Martha never married, but was reported to have had an offer of engagement from a man in Tallahassee.  The Arrowsmiths, it is told, did not approve and blocked the engagement.  The man then committed suicide.  Martha's reaction is not recorded.

In 1915, Elizabeth and Martha spent a pleasant summer with several friends.  During the trip home, Elizabeth died on the train just before it reached Jacksonville.  According to her October obituary in the Tallahassee newspaper, "her many friends were at the train to escort the body to the city cemetery where the funeral service was conducted by the Rev. D. Garnall of St. Johns Episcopal Church."  She was just shy of eighty.

Elizabeth's only child Lucy had died in 1902.  Of Dr. Arrowsmith's children from his first marriage, Caroline Annie died in 1898 and Horace died in 1893.  It is unknown when Alice Harriet died;  Alice's husband, George William Mackey, died in 1893.   Martha Dykes was listed as Elizabeth's sole heir.

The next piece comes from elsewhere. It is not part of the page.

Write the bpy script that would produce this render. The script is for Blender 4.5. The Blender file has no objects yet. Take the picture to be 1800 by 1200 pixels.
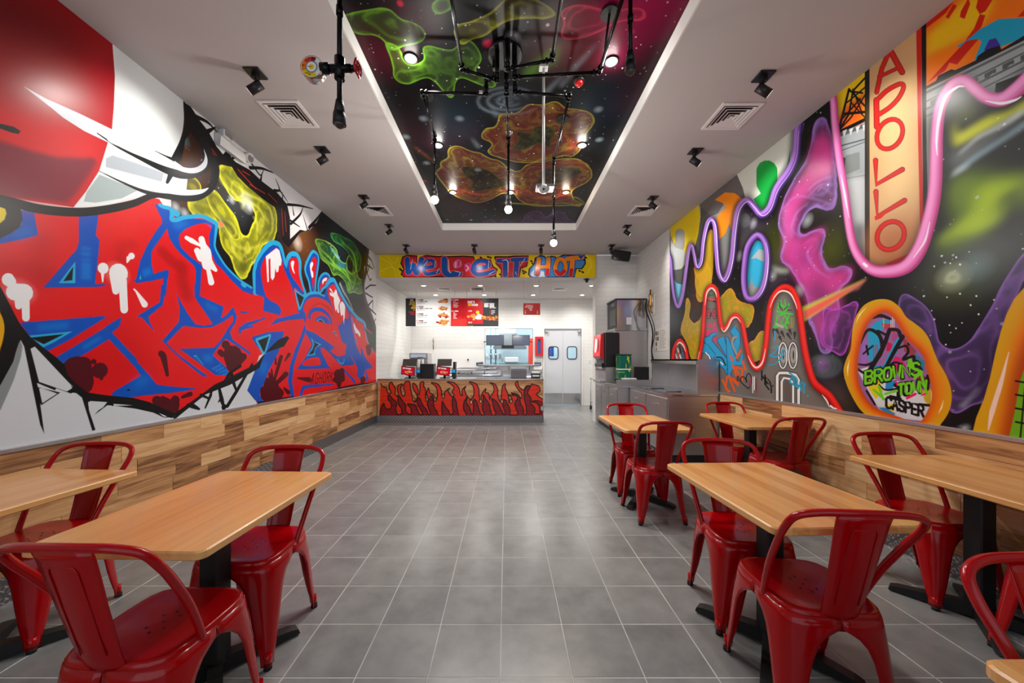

When Martha died of a stroke in 1916, she was attending a gathering at the home of John W. Henderson.  Martha was described in her obituary as a "well known and popular young woman".  She was sixty-three-years-old at the time!  
The John W. Henderson Home. 
This home was moved in 1939 to
become the main house for the Southwood Plantation.
In 1916, it was located at the corner of Adams and St. Augustine.